Brake squeal workflow performance improvements

The brake squeal workflow in Abaqus is based on a combination of nonlinear static analysis steps and complex eigenvalue extraction. A typical analysis includes:

1. Several nonlinear static preloading steps, in which various contact conditions and other nonlinear effects can be taken into account to set up a base state for a complex eigenvalue problem.

2. Solution of a symmetrized natural frequency extraction problem. This step creates a projection subspace that will be used to solve a complex eigenvalue problem by the subspace projection method.

3. Mass, damping, and unsymmetrical stiffness matrices of the original system are projected onto the subspace; and the reduced unsymmetrical complex eigenvalue problem is solved.

Complex modal analysis can be repeated as many times as needed for different friction-induced and other contact conditions.

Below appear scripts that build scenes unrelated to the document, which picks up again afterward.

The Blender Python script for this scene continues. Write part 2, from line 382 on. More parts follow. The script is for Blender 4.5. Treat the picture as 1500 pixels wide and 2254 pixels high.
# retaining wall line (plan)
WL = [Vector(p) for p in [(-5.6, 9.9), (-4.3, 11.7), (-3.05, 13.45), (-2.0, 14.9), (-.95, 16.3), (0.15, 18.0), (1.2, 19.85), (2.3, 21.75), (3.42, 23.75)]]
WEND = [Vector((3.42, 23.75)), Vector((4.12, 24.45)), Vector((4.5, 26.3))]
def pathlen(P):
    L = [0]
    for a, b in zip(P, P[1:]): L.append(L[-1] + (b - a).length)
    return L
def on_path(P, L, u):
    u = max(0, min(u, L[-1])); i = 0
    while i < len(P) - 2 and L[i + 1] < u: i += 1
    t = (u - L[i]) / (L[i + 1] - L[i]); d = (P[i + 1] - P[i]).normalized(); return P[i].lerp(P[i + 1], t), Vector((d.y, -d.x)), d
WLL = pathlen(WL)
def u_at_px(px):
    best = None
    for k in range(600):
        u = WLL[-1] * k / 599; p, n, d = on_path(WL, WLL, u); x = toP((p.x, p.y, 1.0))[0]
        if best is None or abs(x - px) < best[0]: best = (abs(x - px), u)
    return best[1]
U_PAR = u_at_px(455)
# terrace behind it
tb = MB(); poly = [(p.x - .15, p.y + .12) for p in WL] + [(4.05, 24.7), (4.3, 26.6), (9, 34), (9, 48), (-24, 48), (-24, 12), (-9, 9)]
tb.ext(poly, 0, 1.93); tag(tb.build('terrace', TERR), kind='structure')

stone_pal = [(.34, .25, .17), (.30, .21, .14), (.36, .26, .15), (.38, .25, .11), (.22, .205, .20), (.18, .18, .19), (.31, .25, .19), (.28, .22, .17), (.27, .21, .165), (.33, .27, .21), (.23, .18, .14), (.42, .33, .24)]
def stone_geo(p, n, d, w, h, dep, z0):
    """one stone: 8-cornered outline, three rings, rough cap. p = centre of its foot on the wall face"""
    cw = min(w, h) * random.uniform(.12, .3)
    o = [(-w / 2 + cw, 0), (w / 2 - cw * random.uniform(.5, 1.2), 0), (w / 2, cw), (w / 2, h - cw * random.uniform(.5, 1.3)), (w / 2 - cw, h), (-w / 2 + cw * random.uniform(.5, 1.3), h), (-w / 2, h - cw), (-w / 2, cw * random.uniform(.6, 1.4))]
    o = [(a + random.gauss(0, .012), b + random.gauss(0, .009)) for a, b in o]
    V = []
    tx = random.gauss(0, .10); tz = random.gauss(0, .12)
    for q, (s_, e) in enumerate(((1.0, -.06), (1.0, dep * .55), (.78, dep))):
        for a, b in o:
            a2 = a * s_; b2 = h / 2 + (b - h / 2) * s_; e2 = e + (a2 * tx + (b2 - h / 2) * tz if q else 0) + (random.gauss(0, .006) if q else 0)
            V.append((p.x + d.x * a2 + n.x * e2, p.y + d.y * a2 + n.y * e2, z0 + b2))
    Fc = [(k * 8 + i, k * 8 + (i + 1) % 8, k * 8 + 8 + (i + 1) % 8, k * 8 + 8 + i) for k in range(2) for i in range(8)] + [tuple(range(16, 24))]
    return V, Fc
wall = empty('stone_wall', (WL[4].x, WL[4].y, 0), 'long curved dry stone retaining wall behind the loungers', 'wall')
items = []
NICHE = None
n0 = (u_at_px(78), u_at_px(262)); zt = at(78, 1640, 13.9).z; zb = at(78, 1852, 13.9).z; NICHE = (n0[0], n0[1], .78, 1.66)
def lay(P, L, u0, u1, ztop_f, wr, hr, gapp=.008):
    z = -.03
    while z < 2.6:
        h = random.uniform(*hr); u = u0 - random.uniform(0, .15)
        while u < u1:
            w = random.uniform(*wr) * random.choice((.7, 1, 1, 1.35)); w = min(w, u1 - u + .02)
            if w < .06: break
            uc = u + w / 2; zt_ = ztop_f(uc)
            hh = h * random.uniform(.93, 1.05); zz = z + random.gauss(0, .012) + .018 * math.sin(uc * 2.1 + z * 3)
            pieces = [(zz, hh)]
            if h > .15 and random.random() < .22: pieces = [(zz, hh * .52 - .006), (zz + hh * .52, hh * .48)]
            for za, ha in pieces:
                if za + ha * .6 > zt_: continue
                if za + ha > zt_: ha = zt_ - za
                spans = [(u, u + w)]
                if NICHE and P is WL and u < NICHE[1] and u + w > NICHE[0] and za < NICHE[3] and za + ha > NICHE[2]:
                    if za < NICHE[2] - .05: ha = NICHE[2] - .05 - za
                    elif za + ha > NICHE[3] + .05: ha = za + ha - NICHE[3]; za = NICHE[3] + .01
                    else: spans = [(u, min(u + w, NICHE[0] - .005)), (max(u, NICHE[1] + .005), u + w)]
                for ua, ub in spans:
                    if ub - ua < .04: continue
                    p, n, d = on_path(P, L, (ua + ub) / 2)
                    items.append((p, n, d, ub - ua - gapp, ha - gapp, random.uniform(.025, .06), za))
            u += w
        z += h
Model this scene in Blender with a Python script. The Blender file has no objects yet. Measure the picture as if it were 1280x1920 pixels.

Due to the repetitive executions, complex modal analysis may require significant computational resources and can become very expensive for realistic industrial models.

In Abaqus 2018 the performance of the complex eigenvalue extraction phase of a brake squeal workflow has been improved as follows:

• Improved performance and scaling of matrix operations.

• Improved logic to avoid redundant operations: several analysis phases were re-implemented or completely eliminated.

• Enabled control over the stiffness operator projection. This feature can dramatically improve performance of the complex eigenvalue extraction phase when asymmetry in the stiffness operator is caused by contact elements only. A new parameter on the complex frequency extraction procedure instructs Abaqus whether it should perform full stiffness operator projection (default), focus on the contact elements only to accommodate the asymmetry of the stiffness operator, or ignore the asymmetry of the stiffness operator.

The performance improvement in the brake squeal Abaqus workflow has been demonstrated on three benchmark models, described in Table 1.

Figure 1 and Figure 2 illustrate performance improvements in the brake squeal workflow for several releases, including comparison using the new option for fast stiffness operator projection: project stiffness for the contact elements only. Each analysis included all restart jobs. Each restart job included (a) a general static step changing the base state; (b) a frequency extraction step that computes the subspace basis vectors; and (c) a complex frequency extraction step that solves the reduced unsymmetrical eigenvalue problem.